--- START ---

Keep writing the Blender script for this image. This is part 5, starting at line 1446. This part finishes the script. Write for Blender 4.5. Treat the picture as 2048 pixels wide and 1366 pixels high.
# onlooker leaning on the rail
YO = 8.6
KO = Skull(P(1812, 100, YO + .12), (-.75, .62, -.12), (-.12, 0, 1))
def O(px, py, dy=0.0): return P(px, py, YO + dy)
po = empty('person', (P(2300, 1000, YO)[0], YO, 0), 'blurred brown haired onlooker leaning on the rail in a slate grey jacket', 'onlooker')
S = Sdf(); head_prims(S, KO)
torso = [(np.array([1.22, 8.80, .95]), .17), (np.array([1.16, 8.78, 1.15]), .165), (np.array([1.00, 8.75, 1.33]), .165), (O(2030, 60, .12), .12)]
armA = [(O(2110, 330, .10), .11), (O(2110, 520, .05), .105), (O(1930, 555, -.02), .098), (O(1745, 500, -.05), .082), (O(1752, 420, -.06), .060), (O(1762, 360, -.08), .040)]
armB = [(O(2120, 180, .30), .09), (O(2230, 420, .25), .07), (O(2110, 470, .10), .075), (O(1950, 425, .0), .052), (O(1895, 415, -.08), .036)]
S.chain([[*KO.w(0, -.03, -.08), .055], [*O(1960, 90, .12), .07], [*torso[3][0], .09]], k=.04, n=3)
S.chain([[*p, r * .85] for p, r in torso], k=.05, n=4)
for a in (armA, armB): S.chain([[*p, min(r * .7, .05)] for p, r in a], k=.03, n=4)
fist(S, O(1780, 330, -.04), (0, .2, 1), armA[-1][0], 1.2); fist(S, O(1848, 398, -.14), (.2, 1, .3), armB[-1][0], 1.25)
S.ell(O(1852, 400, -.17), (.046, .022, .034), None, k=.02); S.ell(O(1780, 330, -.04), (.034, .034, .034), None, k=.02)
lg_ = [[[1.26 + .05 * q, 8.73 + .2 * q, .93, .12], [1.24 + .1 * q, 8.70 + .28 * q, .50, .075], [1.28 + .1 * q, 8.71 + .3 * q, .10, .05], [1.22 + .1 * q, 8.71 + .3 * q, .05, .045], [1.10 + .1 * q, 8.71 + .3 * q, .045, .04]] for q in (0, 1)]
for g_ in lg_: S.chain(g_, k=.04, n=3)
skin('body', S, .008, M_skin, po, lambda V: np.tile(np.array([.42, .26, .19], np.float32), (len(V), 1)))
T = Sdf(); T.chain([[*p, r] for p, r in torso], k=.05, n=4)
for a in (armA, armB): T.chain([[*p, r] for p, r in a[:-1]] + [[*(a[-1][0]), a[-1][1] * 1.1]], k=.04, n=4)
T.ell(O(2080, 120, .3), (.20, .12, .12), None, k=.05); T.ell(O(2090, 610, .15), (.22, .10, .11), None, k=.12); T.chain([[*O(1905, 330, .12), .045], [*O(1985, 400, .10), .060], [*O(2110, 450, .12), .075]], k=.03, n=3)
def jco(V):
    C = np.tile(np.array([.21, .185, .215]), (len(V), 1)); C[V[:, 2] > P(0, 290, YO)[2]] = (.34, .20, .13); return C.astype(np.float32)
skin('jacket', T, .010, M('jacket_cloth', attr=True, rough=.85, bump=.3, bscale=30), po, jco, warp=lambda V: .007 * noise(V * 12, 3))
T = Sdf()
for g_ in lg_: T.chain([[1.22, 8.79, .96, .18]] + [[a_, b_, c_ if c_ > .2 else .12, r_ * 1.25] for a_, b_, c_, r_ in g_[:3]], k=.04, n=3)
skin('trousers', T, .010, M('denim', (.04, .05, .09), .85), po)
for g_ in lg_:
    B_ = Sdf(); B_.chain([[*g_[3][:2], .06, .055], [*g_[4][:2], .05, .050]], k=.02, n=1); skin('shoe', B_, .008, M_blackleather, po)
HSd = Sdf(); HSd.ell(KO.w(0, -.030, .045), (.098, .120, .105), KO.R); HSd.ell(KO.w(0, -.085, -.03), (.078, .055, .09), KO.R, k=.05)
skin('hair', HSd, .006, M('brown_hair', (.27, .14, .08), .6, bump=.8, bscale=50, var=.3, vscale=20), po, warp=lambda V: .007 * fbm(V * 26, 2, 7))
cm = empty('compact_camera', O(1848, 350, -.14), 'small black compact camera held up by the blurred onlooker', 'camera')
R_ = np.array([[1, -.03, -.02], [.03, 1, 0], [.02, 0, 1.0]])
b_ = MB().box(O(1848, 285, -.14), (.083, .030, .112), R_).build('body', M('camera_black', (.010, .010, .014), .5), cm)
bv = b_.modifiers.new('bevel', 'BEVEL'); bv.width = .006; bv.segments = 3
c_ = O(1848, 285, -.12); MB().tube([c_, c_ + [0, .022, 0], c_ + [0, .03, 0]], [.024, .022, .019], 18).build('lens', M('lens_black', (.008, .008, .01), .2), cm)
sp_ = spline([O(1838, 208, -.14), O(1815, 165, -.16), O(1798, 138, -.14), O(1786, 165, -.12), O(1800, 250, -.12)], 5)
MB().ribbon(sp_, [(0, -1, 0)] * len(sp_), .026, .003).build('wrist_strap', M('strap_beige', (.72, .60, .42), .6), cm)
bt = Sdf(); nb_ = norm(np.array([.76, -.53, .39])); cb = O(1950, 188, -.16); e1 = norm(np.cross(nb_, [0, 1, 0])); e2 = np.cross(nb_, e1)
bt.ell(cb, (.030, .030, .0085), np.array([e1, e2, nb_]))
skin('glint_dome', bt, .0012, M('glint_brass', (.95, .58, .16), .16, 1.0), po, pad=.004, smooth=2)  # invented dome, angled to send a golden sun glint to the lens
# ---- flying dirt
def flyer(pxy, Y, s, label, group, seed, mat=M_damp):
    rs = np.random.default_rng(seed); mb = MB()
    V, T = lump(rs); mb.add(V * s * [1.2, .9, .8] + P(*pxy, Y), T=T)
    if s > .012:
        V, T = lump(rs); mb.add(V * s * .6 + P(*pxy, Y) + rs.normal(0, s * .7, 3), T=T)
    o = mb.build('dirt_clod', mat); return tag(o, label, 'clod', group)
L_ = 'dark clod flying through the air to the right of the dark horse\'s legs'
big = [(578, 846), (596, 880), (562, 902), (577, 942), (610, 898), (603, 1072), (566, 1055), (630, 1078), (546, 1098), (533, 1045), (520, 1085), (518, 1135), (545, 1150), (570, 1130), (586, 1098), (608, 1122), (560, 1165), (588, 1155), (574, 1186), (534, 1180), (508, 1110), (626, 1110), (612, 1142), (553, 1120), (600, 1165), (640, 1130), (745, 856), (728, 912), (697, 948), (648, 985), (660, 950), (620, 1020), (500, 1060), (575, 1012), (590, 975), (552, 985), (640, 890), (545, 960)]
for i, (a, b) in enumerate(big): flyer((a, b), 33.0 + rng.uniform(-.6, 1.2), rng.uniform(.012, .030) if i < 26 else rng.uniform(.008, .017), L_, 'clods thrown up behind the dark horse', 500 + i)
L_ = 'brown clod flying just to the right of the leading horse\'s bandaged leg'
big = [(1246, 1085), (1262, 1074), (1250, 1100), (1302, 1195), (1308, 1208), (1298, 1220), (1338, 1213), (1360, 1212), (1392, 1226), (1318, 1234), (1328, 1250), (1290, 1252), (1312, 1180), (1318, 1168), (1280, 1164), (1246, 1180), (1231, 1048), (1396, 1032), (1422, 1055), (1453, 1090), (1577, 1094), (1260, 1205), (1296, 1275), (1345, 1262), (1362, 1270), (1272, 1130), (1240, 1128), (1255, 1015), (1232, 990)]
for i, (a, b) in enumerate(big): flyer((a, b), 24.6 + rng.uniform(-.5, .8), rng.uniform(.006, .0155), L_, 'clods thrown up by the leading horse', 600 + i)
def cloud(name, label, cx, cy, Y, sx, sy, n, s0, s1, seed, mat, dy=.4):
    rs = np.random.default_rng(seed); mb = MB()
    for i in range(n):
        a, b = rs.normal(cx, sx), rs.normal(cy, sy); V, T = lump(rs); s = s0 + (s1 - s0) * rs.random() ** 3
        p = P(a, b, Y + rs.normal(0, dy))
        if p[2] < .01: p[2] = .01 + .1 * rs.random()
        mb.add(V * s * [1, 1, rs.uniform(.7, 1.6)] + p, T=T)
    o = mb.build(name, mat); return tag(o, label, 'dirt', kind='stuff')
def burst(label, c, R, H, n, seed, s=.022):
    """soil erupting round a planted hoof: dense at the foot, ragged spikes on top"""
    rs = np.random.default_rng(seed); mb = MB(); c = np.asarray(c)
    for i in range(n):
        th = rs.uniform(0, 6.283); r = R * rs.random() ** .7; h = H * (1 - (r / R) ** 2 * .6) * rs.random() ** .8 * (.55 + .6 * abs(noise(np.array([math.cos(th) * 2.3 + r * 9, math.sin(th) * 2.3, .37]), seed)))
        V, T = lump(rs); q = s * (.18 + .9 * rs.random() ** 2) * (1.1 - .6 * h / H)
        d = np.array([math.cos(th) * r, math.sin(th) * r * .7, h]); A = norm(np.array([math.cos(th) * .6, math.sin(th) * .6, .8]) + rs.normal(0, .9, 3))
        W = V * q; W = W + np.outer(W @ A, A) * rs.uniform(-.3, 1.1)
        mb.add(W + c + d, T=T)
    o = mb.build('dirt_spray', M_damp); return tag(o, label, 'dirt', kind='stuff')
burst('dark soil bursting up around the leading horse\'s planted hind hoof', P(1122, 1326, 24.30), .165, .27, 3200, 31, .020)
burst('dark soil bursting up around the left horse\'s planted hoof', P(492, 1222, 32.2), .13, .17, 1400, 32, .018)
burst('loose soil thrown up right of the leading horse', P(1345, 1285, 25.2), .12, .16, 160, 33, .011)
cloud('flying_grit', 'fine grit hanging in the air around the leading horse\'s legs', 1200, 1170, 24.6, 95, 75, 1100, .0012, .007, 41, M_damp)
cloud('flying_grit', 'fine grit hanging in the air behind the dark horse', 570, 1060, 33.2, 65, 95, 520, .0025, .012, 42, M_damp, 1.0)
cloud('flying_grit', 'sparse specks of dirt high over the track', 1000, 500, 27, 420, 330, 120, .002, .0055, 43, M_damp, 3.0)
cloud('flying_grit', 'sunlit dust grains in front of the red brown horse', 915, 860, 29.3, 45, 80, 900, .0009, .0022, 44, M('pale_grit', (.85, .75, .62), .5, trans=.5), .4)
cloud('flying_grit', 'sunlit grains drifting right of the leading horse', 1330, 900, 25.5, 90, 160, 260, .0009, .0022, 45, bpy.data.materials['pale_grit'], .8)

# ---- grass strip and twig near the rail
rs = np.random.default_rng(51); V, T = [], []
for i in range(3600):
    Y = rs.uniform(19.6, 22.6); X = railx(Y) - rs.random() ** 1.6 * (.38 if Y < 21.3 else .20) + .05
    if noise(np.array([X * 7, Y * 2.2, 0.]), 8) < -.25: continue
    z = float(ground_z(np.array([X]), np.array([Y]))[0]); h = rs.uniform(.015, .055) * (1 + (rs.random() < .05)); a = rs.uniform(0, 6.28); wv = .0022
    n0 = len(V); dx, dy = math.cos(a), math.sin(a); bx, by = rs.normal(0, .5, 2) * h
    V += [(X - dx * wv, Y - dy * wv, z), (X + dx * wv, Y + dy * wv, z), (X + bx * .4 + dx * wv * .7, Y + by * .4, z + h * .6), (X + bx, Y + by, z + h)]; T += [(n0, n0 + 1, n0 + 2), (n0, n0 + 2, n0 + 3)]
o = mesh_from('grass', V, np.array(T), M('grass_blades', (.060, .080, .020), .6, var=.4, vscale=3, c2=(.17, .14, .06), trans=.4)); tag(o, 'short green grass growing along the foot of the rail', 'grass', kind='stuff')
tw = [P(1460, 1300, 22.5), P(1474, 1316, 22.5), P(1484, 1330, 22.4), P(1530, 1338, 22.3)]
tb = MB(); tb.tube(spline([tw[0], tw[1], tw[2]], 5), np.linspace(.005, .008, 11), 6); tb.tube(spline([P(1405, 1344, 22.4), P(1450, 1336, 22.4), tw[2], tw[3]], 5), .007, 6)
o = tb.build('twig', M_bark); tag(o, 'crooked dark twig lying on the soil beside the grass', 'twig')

--- END ---

**PROBLEM**
Pick out each line in the material containing "high".

**RESULT OF THE TASK**
Keep writing the Blender script for this image. This is part 5, starting at line 1446. This part finishes the script. Write for Blender 4.5. Treat the picture as 2048 pixels wide and 1366 pixels high.
cloud('flying_grit', 'sparse specks of dirt high over the track', 1000, 500, 27, 420, 330, 120, .002, .0055, 43, M_damp, 3.0)